**WRITTEN REQUEST**
Print exactly the lines from the first one down to the line that contains "PI = math.pi", both included, and skip the pictures.

(Scene script records)
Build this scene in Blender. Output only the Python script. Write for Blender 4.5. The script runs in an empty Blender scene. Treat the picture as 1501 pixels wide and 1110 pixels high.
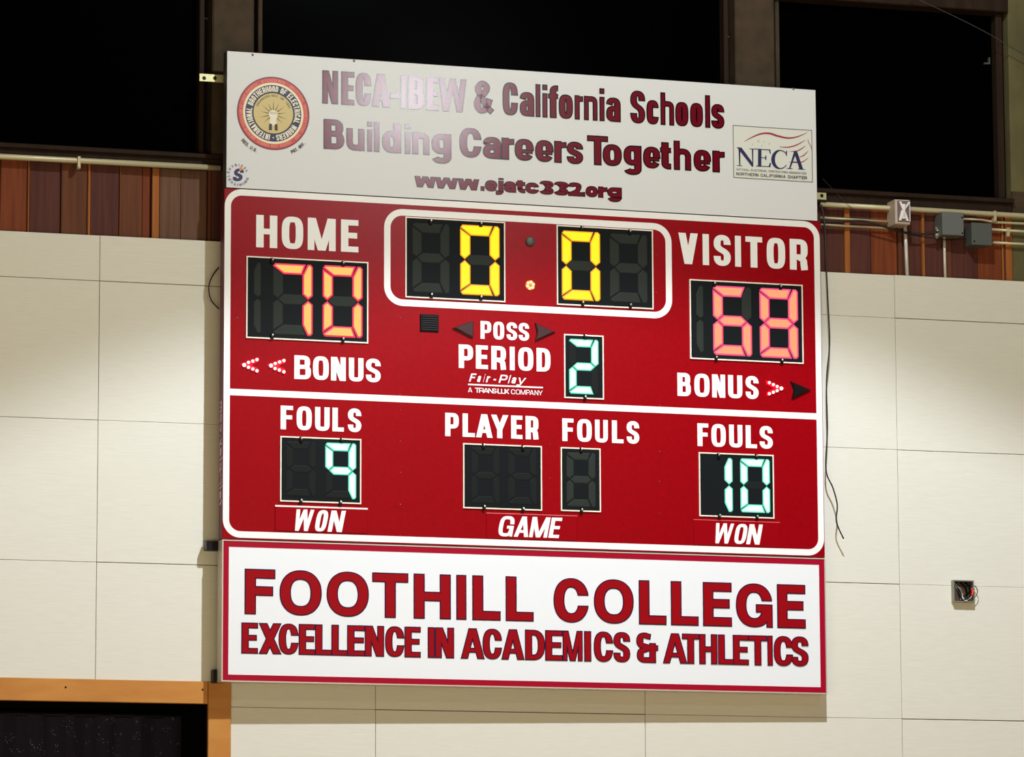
import bpy, math, random
from mathutils import Vector, Matrix
random.seed(7)
C = bpy.context.scene.collection
PI = math.pi

# ------------------------------------------------------------------ camera
# board frame: x along the sign fronts, y into the wall, z up from the lowest edge.
# The wall plane is world y = 0; the signs hang off it, their left end a little further out.
Z0 = 3.2                                   # height of the lowest sign edge above the floor
TH = 0.01516                               # angle between signs and wall
FPX = 6291.9
YAW, PITCH, ROLL = 0.310589, 0.14922, -0.0039105
CAMF = Vector((-3.8696, -15.6352, -1.27209))
W = 2.44
V_L, V_M, V_T = 0.5379, 1.8845, 2.4189     # heights of the joints between the signs
RZ = Matrix.Rotation(TH, 3, 'Z')
def f2w(p): return RZ @ (Vector(p) - Vector((0, .114, 0))) + Vector((0, 0, Z0))
fw = Vector((math.sin(YAW)*math.cos(PITCH), math.cos(YAW)*math.cos(PITCH), math.sin(PITCH)))
r0 = Vector((math.cos(YAW), -math.sin(YAW), 0)); u0 = r0.cross(fw)
rt = r0*math.cos(ROLL) + u0*math.sin(ROLL); up = -r0*math.sin(ROLL) + u0*math.cos(ROLL)
cam = bpy.data.objects.new('camera', bpy.data.cameras.new('camera')); C.objects.link(cam)
cam.data.sensor_width = 36; cam.data.lens = FPX/1501*36
cam.data.clip_end = 200
M = (RZ @ Matrix((rt, up, -fw)).transposed()).to_4x4(); M.translation = f2w(CAMF)
cam.matrix_world = M
bpy.context.scene.camera = cam
camW = M.translation.copy()
def ray_f(px, py):                          # pixel of the photograph -> direction, board frame
    return fw + rt*((px-750.5)/FPX) + up*((555-py)/FPX)
def bp(px, py, y=0.0):                      # point on the sign fronts, board frame (u, v)
    d = ray_f(px, py); k = (y-CAMF.y)/d.y; p = CAMF + d*k
    return p.x, p.z
def at(px, py, Y=0.0):                      # point on the plane world y = Y
    d = RZ @ ray_f(px, py); k = (Y-camW.y)/d.y
    return camW + d*k

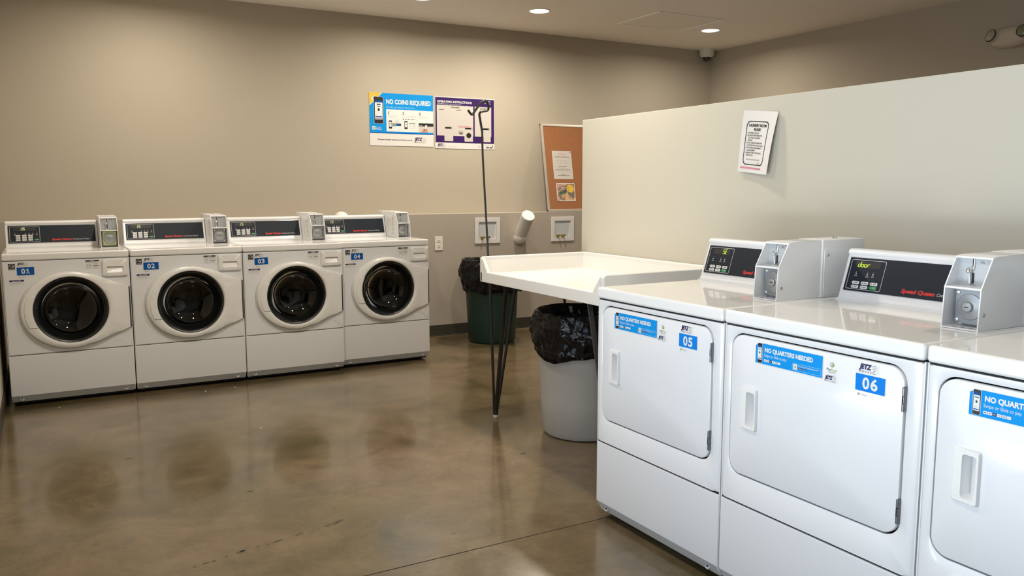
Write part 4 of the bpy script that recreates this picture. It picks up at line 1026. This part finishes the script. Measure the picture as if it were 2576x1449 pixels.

**ANSWER FOR THE TASK**
Build this scene in Blender. Output only the Python script. Write for Blender 4.5. The script runs in an empty Blender scene. Treat the picture as 1501 pixels wide and 1110 pixels high.
import bpy, math, random
from mathutils import Vector, Matrix
random.seed(7)
C = bpy.context.scene.collection
PI = math.pi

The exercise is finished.